The sad thing about this episode was that it could have been so much better. It has the germ of a good plot - U.N.C.L.E. being sent to see the peaceful transfer of power in a small country, and getting caught up in villainous shenanigans. If a decent script editor had sat down and removed all the nonsense, and filled in all the plot holes, it might have worked. As it was, I wound up fanwanking it that Illya happened to have a yeti costume on hand for some obscure reason, and Napoleon bet him he wouldn't dare doing a mission while wearing it!
montereysnow said…
Watching this episode is like watching your cat get hit by a truck. You want to look away but you are just too horrified to do so.

This episode was an opportunity missed on so many levels.
It reunited Leo G. Carroll with Anne Jeffreys, his co star from the 1950's comedy, Topper.

Audiences at the time would have recognized this. When Uncle came on I was
already a Leo G. Carroll fan from watching afternoon Topper reruns.

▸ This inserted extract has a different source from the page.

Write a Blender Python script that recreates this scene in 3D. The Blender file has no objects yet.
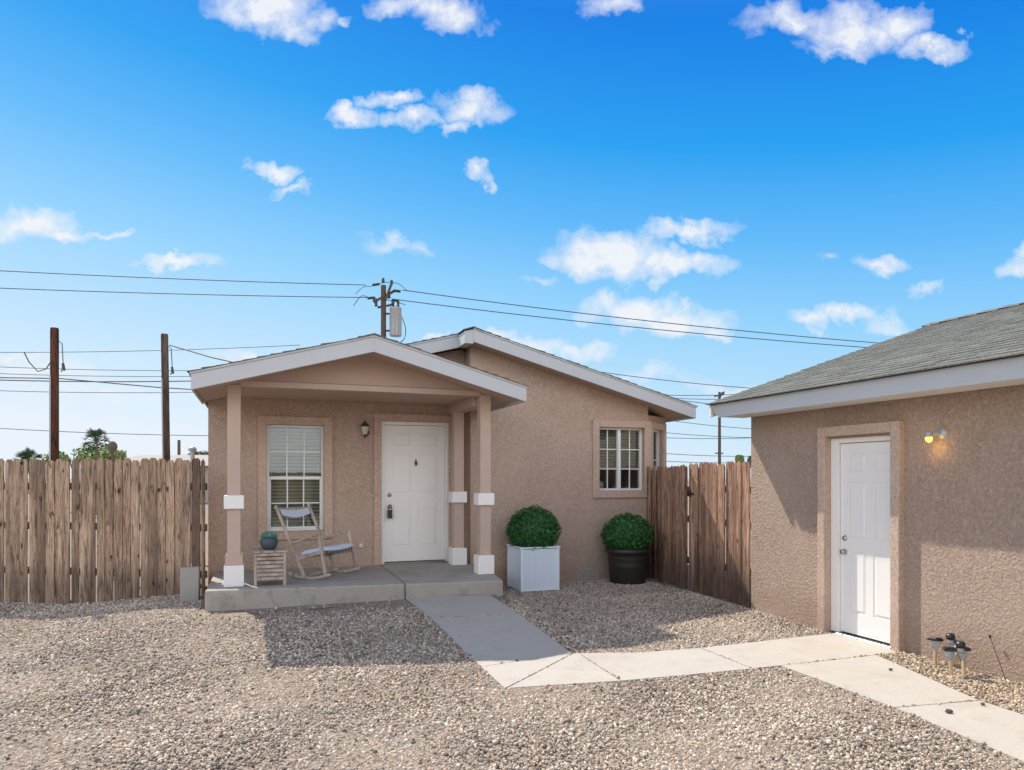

It is a shame it could not have been a better episode. Sometimes it seems whoever was in charge just did not give a damn.
I bet Napoleon does carry a lock of Illya's hair. Then he could take it out and stroke it at will.
I don't understand why, when they're under the gong, they don't just stand up and stop the log that's striking it. Kudos to the two women for having no interest in Napoleon and Illya’s 'the girls can't take much more excuse.'
Good things about this episode; Illya drinking yak liver oil, his shooting competition, and his clothes. Also, it's not the Matterhorn Affair, which raises it a small notch. But god,it's awful. I agree it could have been better with a little effort.
Morgan Richter said…
Oh, this episode. I have so little good to say about it, though it might be worth noting that the screenwriter, Krishna Shah, was born in India, and thus it's maybe a little easier to stomach the various, er, cultural insensitivities going on. Maybe. I don't know. "Not as blatantly racist as The Indian Affairs Affair or The Hong Kong Shilling Affair" is an awfully low bar to clear, but I guess this episode clears it.

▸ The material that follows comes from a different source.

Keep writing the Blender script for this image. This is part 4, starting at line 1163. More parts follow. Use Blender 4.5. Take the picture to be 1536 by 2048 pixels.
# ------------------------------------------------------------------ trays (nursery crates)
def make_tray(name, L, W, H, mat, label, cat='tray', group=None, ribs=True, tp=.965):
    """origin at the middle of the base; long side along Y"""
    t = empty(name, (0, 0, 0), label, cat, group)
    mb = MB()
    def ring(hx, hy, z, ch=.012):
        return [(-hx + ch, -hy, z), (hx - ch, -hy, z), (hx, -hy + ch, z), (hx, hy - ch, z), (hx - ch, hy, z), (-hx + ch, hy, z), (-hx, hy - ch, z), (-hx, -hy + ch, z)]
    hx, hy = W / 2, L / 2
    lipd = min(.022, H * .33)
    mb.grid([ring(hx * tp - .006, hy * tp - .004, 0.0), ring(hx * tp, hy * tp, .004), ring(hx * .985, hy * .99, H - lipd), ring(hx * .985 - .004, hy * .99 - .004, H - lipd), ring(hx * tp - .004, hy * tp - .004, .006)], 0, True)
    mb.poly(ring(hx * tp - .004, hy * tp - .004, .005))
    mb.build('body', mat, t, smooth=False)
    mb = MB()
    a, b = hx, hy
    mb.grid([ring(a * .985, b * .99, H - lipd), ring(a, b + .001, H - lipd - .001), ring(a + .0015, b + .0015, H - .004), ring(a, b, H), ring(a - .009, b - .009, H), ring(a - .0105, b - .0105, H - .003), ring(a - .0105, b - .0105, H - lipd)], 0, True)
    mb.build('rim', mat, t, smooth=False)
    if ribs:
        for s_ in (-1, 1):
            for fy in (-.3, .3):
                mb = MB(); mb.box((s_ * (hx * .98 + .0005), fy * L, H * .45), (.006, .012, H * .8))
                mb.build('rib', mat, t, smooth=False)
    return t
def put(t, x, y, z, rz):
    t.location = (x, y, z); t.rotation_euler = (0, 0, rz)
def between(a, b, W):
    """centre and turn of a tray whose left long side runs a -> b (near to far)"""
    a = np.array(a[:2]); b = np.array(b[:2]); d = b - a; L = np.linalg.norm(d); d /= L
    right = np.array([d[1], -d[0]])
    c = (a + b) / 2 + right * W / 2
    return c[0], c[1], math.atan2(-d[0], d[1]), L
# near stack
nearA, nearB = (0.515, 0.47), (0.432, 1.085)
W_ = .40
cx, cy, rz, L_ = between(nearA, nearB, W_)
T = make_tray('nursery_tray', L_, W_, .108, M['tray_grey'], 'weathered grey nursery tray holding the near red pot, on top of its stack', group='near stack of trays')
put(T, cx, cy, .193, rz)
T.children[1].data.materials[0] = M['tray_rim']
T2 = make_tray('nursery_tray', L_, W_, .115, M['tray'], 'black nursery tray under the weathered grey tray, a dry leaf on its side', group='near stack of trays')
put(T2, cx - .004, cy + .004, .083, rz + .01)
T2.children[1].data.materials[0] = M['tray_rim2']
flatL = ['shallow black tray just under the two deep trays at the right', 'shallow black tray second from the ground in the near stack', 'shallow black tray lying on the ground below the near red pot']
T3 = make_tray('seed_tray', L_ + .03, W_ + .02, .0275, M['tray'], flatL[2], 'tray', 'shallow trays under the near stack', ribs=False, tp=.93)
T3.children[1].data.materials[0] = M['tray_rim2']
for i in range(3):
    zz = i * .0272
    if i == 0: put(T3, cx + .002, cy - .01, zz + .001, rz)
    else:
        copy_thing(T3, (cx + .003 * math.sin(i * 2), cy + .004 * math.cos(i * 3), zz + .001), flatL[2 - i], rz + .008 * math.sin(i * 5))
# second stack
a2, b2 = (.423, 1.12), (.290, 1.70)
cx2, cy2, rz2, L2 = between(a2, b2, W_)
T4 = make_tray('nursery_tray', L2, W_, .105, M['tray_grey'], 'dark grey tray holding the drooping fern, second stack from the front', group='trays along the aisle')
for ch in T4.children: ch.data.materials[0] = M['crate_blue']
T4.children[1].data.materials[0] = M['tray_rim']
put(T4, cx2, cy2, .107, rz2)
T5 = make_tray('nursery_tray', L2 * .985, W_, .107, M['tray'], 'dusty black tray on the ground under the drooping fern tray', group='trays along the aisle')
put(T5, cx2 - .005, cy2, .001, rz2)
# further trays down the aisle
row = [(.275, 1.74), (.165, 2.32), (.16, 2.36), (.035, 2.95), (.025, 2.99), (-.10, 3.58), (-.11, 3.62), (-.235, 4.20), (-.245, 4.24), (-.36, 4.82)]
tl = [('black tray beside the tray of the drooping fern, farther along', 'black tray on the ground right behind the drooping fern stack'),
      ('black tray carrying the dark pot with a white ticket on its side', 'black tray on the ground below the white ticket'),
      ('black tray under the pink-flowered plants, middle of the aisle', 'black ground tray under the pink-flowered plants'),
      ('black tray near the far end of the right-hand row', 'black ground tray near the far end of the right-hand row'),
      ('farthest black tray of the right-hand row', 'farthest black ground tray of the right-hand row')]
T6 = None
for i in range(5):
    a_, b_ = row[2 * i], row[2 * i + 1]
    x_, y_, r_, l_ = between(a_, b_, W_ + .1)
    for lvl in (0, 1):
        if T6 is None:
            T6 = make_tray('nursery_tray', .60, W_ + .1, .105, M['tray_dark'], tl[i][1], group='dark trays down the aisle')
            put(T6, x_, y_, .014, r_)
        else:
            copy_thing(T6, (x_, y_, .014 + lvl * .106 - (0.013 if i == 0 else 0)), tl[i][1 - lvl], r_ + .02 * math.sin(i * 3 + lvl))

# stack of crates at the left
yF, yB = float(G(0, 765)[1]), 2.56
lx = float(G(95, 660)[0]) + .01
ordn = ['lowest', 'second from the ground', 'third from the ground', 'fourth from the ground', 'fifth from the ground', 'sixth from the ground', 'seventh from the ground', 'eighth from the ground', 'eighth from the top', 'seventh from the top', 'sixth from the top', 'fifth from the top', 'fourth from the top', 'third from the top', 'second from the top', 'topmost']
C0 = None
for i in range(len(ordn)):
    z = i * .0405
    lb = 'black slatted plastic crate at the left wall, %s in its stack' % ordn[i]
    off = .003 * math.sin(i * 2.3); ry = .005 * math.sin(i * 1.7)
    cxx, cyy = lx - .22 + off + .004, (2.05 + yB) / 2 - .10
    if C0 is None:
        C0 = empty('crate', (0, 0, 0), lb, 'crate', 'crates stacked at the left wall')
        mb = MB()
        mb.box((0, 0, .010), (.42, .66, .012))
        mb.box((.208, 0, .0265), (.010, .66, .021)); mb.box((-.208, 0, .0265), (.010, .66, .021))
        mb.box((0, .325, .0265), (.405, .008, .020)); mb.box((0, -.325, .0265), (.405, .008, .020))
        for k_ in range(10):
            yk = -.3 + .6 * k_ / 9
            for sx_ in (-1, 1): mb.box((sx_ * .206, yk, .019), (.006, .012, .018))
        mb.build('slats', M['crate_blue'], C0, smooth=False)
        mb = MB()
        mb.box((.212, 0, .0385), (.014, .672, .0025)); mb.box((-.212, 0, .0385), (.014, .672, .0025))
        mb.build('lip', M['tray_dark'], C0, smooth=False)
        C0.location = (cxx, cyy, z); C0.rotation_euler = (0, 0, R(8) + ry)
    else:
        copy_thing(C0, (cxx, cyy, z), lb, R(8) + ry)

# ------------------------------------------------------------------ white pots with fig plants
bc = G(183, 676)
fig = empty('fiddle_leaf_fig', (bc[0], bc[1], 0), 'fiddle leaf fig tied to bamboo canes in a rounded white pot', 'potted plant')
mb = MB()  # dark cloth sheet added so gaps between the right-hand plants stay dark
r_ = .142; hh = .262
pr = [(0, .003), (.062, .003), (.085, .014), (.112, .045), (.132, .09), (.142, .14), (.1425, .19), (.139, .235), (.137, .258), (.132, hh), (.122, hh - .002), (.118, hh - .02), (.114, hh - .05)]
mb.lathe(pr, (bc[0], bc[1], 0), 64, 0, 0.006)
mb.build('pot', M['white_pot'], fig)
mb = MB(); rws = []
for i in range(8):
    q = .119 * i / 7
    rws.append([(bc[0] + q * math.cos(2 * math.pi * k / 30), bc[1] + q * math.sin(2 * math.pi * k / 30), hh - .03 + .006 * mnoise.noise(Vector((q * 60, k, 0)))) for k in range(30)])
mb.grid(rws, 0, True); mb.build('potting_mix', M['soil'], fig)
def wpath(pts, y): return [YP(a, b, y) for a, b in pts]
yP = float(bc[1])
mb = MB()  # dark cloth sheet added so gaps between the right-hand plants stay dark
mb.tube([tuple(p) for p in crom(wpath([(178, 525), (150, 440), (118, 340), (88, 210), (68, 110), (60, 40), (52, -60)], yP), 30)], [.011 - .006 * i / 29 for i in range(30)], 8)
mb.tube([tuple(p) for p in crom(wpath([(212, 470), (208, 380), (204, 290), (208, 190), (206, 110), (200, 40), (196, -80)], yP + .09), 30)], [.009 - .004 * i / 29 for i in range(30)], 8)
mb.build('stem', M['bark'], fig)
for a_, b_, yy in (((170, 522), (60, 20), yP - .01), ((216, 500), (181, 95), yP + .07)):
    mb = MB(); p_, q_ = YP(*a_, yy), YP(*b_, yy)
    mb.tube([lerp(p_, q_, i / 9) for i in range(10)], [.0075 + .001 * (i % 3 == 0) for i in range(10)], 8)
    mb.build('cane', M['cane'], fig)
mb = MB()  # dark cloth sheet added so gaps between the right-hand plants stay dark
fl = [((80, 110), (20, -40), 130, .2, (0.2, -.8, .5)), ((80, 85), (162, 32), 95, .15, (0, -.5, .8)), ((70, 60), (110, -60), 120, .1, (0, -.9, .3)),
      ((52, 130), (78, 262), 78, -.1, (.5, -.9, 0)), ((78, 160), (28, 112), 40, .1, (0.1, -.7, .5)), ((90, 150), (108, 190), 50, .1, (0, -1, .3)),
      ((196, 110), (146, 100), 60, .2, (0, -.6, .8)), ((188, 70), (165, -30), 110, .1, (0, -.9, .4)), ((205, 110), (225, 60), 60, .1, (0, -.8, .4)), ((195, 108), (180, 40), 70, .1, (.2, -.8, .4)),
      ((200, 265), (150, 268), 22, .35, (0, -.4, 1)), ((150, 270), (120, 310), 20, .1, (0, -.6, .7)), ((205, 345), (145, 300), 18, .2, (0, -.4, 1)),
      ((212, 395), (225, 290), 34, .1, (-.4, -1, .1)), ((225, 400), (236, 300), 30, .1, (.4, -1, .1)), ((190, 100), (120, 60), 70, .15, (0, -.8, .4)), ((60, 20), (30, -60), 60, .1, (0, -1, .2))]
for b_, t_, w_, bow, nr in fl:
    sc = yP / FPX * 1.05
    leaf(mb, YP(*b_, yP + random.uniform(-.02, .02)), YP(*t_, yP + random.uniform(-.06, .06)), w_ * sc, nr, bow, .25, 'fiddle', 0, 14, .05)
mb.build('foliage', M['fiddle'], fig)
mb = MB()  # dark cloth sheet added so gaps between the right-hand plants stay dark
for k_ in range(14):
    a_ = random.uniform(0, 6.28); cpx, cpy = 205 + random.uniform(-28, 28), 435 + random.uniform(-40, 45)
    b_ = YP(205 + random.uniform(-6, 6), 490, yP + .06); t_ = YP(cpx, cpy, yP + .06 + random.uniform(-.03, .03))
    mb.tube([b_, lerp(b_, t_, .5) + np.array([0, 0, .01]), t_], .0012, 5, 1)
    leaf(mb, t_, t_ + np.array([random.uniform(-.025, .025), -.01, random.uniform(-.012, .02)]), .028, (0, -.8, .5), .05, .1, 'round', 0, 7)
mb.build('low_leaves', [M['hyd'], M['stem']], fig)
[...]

montereysnow -- I didn't know that about Leo G. Carroll and Anne Jeffries! That's kind of a fun reunion (I loved the old Topper films, but never saw the series).

I will never, ever understand the point of having Illya wear that Yeti costume. Never.

Aconitum -- recapping the Matterhorn Affair looms ahead in my near future as I try to burn off the rest of season three. I'm not looking forward to rewatching that one.
Pidge said…
I'm convinced this episode was a three hour movie cut down to 40 minutes.